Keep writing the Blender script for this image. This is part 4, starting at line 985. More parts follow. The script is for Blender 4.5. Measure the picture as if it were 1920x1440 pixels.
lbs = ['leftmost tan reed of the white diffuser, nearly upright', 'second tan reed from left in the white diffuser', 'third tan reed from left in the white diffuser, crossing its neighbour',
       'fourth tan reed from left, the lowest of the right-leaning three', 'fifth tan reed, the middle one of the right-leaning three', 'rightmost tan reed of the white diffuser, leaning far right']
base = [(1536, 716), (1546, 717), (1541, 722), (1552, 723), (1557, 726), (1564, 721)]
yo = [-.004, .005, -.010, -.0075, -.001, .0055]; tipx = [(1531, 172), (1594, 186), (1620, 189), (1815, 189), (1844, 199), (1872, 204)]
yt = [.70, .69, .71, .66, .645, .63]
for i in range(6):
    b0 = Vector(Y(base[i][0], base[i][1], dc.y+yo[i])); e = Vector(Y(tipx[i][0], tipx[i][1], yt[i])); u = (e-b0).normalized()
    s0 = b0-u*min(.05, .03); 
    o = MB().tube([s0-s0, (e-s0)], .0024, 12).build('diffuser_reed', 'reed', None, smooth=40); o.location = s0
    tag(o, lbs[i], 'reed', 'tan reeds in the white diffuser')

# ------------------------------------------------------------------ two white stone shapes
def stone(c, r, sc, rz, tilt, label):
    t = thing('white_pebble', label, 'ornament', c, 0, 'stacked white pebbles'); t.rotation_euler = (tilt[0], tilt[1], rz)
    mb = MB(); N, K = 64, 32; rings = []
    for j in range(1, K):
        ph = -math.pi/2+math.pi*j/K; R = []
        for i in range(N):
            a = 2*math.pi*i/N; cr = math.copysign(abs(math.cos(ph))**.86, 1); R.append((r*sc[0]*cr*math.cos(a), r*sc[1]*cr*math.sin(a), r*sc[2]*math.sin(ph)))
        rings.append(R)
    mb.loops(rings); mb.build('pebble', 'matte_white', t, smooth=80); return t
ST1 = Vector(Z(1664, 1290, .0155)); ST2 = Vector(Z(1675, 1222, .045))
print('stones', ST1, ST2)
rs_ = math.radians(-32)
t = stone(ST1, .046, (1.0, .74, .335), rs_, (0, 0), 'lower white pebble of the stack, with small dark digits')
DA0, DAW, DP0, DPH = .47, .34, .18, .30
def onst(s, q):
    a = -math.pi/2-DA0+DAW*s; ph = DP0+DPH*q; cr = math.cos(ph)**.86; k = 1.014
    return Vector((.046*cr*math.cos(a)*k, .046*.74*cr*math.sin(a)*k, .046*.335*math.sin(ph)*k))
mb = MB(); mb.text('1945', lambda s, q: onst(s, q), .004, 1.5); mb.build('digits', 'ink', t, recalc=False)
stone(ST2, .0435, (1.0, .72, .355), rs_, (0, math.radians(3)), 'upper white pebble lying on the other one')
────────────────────
WHAT YOU NEED TO DO:
Quote each line of the data above exactly as written.

RESULT OF THIS TASK:
Keep writing the Blender script for this image. This is part 4, starting at line 985. More parts follow. The script is for Blender 4.5. Measure the picture as if it were 1920x1440 pixels.
lbs = ['leftmost tan reed of the white diffuser, nearly upright', 'second tan reed from left in the white diffuser', 'third tan reed from left in the white diffuser, crossing its neighbour',
       'fourth tan reed from left, the lowest of the right-leaning three', 'fifth tan reed, the middle one of the right-leaning three', 'rightmost tan reed of the white diffuser, leaning far right']
base = [(1536, 716), (1546, 717), (1541, 722), (1552, 723), (1557, 726), (1564, 721)]
yo = [-.004, .005, -.010, -.0075, -.001, .0055]; tipx = [(1531, 172), (1594, 186), (1620, 189), (1815, 189), (1844, 199), (1872, 204)]
yt = [.70, .69, .71, .66, .645, .63]
for i in range(6):
    b0 = Vector(Y(base[i][0], base[i][1], dc.y+yo[i])); e = Vector(Y(tipx[i][0], tipx[i][1], yt[i])); u = (e-b0).normalized()
    s0 = b0-u*min(.05, .03); 
    o = MB().tube([s0-s0, (e-s0)], .0024, 12).build('diffuser_reed', 'reed', None, smooth=40); o.location = s0
    tag(o, lbs[i], 'reed', 'tan reeds in the white diffuser')

# ------------------------------------------------------------------ two white stone shapes
def stone(c, r, sc, rz, tilt, label):
    t = thing('white_pebble', label, 'ornament', c, 0, 'stacked white pebbles'); t.rotation_euler = (tilt[0], tilt[1], rz)
    mb = MB(); N, K = 64, 32; rings = []
    for j in range(1, K):
        ph = -math.pi/2+math.pi*j/K; R = []
        for i in range(N):
            a = 2*math.pi*i/N; cr = math.copysign(abs(math.cos(ph))**.86, 1); R.append((r*sc[0]*cr*math.cos(a), r*sc[1]*cr*math.sin(a), r*sc[2]*math.sin(ph)))
        rings.append(R)
    mb.loops(rings); mb.build('pebble', 'matte_white', t, smooth=80); return t
ST1 = Vector(Z(1664, 1290, .0155)); ST2 = Vector(Z(1675, 1222, .045))
print('stones', ST1, ST2)
rs_ = math.radians(-32)
t = stone(ST1, .046, (1.0, .74, .335), rs_, (0, 0), 'lower white pebble of the stack, with small dark digits')
DA0, DAW, DP0, DPH = .47, .34, .18, .30
def onst(s, q):
    a = -math.pi/2-DA0+DAW*s; ph = DP0+DPH*q; cr = math.cos(ph)**.86; k = 1.014
    return Vector((.046*cr*math.cos(a)*k, .046*.74*cr*math.sin(a)*k, .046*.335*math.sin(ph)*k))
mb = MB(); mb.text('1945', lambda s, q: onst(s, q), .004, 1.5); mb.build('digits', 'ink', t, recalc=False)
stone(ST2, .0435, (1.0, .72, .355), rs_, (0, math.radians(3)), 'upper white pebble lying on the other one')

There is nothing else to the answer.